EXTRACTED RECORDS.

____________

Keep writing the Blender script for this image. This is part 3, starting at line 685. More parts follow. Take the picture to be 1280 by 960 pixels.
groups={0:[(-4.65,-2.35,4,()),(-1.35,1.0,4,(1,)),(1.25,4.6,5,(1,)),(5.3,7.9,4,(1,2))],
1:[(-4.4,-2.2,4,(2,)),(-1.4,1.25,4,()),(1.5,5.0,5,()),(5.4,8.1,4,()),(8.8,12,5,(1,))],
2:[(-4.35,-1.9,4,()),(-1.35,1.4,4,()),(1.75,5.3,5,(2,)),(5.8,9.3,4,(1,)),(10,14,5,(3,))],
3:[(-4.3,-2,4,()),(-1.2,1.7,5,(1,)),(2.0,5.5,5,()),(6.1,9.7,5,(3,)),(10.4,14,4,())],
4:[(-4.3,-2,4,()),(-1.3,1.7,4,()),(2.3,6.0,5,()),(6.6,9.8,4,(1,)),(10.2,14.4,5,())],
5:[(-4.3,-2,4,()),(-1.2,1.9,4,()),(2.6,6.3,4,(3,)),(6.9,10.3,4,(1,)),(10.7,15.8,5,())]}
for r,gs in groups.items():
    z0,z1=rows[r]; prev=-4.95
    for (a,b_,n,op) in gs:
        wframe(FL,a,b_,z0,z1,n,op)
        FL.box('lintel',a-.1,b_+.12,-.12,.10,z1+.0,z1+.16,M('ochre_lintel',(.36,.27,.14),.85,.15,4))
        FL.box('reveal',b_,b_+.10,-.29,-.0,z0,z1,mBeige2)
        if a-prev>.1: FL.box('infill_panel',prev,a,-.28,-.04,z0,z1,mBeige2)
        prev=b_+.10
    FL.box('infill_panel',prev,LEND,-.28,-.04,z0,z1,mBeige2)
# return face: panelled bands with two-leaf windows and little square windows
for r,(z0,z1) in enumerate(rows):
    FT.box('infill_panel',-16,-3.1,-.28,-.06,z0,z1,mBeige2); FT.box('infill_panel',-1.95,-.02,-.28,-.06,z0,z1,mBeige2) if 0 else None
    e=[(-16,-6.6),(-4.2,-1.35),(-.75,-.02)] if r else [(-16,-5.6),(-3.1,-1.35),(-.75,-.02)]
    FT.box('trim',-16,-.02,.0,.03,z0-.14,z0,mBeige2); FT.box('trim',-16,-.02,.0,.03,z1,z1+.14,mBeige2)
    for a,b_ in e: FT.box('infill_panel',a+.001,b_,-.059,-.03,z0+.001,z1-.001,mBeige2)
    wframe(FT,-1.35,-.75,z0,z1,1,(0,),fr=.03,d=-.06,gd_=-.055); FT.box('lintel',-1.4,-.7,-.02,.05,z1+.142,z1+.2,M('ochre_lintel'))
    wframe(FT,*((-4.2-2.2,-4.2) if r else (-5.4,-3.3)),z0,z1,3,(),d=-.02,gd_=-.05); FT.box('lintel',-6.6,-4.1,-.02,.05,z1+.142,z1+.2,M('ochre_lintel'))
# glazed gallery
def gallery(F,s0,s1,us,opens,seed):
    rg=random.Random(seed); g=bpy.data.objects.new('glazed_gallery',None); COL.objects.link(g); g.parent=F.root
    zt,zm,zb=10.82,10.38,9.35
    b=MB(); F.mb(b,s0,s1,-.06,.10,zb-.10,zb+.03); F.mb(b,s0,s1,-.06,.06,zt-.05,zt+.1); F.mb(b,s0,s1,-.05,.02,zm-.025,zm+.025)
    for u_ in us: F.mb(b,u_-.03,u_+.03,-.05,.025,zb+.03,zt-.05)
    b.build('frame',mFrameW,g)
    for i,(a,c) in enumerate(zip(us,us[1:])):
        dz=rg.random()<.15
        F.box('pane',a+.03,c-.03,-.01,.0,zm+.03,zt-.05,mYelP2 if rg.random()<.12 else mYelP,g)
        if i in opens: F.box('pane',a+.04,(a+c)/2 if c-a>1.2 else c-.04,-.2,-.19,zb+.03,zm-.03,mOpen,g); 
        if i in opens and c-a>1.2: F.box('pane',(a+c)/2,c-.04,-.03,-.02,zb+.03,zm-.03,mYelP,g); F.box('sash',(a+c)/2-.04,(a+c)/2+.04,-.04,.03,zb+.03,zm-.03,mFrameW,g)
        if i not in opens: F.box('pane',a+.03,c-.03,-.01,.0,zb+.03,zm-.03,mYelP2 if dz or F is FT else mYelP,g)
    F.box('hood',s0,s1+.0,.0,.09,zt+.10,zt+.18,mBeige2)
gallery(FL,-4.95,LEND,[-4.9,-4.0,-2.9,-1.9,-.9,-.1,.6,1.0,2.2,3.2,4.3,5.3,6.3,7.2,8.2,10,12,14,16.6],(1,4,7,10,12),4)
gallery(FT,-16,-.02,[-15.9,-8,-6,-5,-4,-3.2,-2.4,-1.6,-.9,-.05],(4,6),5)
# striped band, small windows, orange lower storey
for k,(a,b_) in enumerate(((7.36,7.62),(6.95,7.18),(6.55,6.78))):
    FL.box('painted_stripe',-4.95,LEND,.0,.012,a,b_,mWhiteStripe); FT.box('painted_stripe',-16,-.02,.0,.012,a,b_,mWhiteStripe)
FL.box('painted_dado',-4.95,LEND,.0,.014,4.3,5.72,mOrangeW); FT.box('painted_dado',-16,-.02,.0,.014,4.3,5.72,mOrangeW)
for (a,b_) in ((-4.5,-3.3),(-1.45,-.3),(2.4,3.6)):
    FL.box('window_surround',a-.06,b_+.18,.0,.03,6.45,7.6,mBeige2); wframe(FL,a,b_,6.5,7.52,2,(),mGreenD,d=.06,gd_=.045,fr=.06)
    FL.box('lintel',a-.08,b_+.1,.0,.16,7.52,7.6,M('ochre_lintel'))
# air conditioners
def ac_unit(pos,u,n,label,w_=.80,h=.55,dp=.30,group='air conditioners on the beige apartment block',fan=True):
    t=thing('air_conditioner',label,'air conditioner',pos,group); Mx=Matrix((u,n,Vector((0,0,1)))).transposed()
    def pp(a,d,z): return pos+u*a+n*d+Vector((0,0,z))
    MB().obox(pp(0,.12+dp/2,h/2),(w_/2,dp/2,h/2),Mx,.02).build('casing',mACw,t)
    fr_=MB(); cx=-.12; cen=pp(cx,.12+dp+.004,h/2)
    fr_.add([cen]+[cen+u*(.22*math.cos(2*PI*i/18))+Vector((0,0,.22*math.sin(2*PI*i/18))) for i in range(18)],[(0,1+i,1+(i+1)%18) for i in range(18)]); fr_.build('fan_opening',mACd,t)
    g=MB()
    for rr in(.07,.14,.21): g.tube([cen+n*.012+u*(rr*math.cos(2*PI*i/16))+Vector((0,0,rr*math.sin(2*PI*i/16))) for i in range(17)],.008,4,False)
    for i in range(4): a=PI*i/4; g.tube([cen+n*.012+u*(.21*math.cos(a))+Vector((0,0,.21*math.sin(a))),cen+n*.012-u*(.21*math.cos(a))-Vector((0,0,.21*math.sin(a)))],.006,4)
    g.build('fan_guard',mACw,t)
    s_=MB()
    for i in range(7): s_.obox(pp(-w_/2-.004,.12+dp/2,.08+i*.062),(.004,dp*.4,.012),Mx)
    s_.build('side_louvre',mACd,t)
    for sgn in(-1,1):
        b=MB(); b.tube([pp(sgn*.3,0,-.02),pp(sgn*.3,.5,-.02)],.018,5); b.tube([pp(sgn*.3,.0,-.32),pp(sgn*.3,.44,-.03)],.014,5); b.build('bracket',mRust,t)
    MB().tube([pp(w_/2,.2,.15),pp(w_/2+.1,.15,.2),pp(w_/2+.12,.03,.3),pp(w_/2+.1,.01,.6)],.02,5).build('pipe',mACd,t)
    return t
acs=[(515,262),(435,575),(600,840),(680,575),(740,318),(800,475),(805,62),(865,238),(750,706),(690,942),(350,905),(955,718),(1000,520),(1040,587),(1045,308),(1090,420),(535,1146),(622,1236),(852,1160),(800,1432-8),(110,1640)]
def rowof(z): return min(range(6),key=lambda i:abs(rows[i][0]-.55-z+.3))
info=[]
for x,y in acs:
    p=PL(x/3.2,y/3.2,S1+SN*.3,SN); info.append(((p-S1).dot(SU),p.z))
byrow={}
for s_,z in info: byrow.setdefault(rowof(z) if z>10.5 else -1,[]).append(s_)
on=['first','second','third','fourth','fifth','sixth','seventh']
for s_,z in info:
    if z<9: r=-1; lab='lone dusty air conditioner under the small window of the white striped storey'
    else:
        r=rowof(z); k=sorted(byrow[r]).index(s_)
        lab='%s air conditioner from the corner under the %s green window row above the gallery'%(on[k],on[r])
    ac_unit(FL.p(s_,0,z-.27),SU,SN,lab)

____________

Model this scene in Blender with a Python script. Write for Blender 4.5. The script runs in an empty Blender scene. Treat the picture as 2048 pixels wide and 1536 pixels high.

____________

SET PROBLEM. Search the data for the string "with" and copy each line where it appears.

OUTPUT.
# return face: panelled bands with two-leaf windows and little square windows
Model this scene in Blender with a Python script. Write for Blender 4.5. The script runs in an empty Blender scene. Treat the picture as 2048 pixels wide and 1536 pixels high.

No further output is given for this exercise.